I do like checking things off a list, but the items on the list have to matter.
This may sound silly, but my ADHD approach has always been to break large tasks into small one. For example, instead of "Clean my bedroom" as a kid, I made a list of all the small things I had to do to get there like "find laundry, pick up trash, put all the books on the shelf ..." As an adult, it still works. I make myself checklists of small steps for each project, and then I feel like I'm getting things done.
I certainly can relate, I went through this about a decade ago when I was handed a team for the first time and the priorities shifted from “me” to “us”. I remember it not being easy, because I certainly enjoyed “winning”. Over time, I’ve shifted my thinking away from goals (with quick wins) to systems instead. I do things every day, every week, every month, etc. with the implicit knowledge that they are part of my system, and over time I’ve developed a joyous feeling when the system continues to deliver the results I thought it would. Of course, there had to be many course corrections over the years, but overall, this thinking has been very helpful for my own sanity.
Ashley Good point -- I am not my job, and my job is not me, but if I'm going to spend so much of the day doing things for pay, I makes a difference to me that those things help other people, not just pass the time.
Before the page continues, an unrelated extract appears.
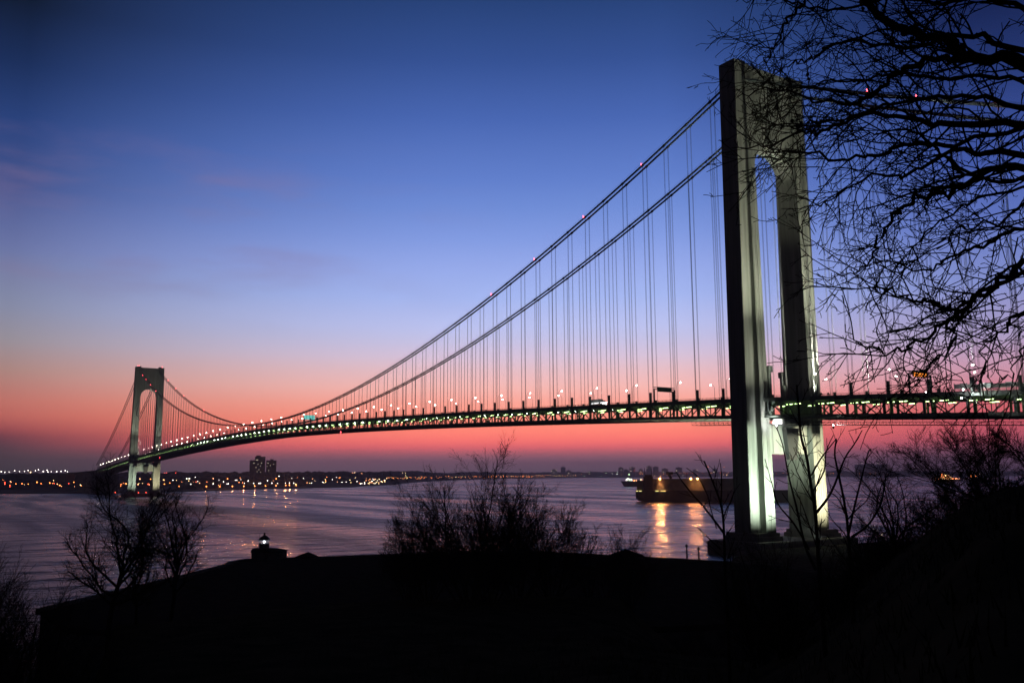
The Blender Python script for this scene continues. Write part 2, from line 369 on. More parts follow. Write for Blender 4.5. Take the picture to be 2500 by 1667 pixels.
# cables' heights where they enter a tower leg
def make_tower(X):
    for s in (-1, 1):
        m = MB()
        for kind in 'oi':
            zs = [ZB, 30, 60, 120, 170, ZT-(0 if kind == 'o' else 1.2)]
            for z0, z1 in zip(zs, zs[1:]):
                a0, h0, g0 = legp(z0, kind); a1, h1, g1 = legp(z1, kind)
                m.hexa([(X-a0,s*h0,z0),(X+a0,s*h0,z0),(X+a0,s*g0,z0),(X-a0,s*g0,z0)], [(X-a1,s*h1,z1),(X+a1,s*h1,z1),(X+a1,s*g1,z1),(X-a1,s*g1,z1)])
        # raised cap blocks and vertical corner beads
        m.box(X-3.4, X+3.4, s*16.2-2.2, s*16.2+2.2, ZT-1.2, ZT+1.0)
        for z0, z1 in ((ZB, 110), (110, ZT-.4)):
            for sx in (-1, 1):
                for kk in (0.04, .96):
                    a0, h0, g0 = legp(z0, 'o'); a1, h1, g1 = legp(z1, 'o')
                    m.bar((X+sx*(a0+.08), s*lerp(h0,g0,kk), z0), (X+sx*(a1+.08), s*lerp(h1,g1,kk), z1), .25)
                a0, h0, g0 = legp(z0, 'i'); a1, h1, g1 = legp(z1, 'i')
                for kk in (.1, .55):
                    m.bar((X+sx*(a0+.06), s*lerp(h0,g0,kk), z0), (X+sx*(a1+.06), s*lerp(h1,g1,kk), z1), .2)
        bp_(m, 'tower_leg', M_tower)
        # stepped base of the leg
        m = MB(); m.box(X-9, X+9, s*18.6-7.5, s*18.6+7.5, 5.4, 7.2); m.box(X-8.2, X+8.2, s*18.6-6.8, s*18.6+6.8, 7.2, 8.6); bp_(m, 'leg_base', M_conc)
    # arched portal beam
    m = MB(); n = 24; zcr, zsp = 174.6, 156.
    wi = lambda z: legp(z, 'i')[2]
    half = wi(170)-.02
    ys = [-half*math.cos(math.pi*i/n) for i in range(n+1)]
    za = [zsp+(zcr-zsp)*math.sin(math.pi*i/n)**.72 for i in range(n+1)]
    a = 4.55; ztop = ZT-1.6
    for i in range(n):
        y0, y1, z0, z1 = ys[i], ys[i+1], za[i], za[i+1]
        m.add([(X-a,y0,z0),(X+a,y0,z0),(X+a,y1,z1),(X-a,y1,z1),(X-a,y0,ztop),(X+a,y0,ztop),(X+a,y1,ztop),(X-a,y1,ztop)],
              [(0,3,2,1),(4,5,6,7),(1,2,6,5),(3,0,4,7)])
    for yy in (-10.5,-6.9,-3.4,0,3.4,6.9,10.5):     # plate seams
        for sx in (-1,1): m.box(X+sx*a-.07, X+sx*a+.07, yy-.1, yy+.1, zcr+1.5, ztop-.2)
    m.box(X-a-.25, X+a+.25, -half, half, ztop-1.1, ztop+.35)
    bp_(m, 'portal_beam', M_tower)
    # strut below the deck
    m = MB(); wi2 = legp(46,'i')[2]+.6; m.box(X-4.6, X+4.6, -wi2, wi2, 40.4, 52.0); m.box(X-5, X+5, -wi2, wi2, 52.0, 52.8)
    for yy in (-9,-4.5,0,4.5,9): m.box(X+4.6, X+4.75, yy-.12, yy+.12, 40.6, 51.9)
    bp_(m, 'cross_strut', M_tower)
    m = MB()
    m.hexa([(X+4.9,-1.6,38.0),(X+6.6,-1.6,38.0),(X+6.6,3.0,38.0),(X+4.9,3.0,38.0)], [(X+4.9,-3.6,51),(X+7.2,-3.6,51),(X+7.2,4.6,51),(X+4.9,4.6,51)])
    bp_(m, 'bracket', M_dark)
    # pier
    m = MB(); m.box(X-14, X+14, -30.5, 30.5, -3, 5.0); m.box(X-13.4, X+13.4, -29.9, 29.9, 5.0, 5.45); bp_(m, 'pier', M_conc)
    # access shafts beside the roadway on the inner side of each leg
    for s in (-1, 1):
        m = MB(); yy = -12.4 if s < 0 else 11.9
        for xx in ((X+6.8,) if s < 0 else (X-6.4,)):
            m.box(xx-.75, xx+.75, yy-.75, yy+.75, zt(X)-9.3, zt(X)+9.6); m.box(xx-1.3, xx+1.3, yy-1.1, yy+1.1, zt(X)+9.6, zt(X)+12.2)
        bp_(m, 'access_shaft', M_steel)
make_tower(0.); make_tower(XF)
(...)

Still, good point. In my head I know that work does not validate someone's value, but all day long it feels better to do something that is helpful to someone else.
Thank you everyone. It helps.
I'll add one other point here. If you're in a role long enough, you'll start to see the payoff of those long term projects. Then you start to see them clicking over and over, just a few months or quarters or years behind. The delay could be painful, but if you stick it out it can be satisfying in a similar way.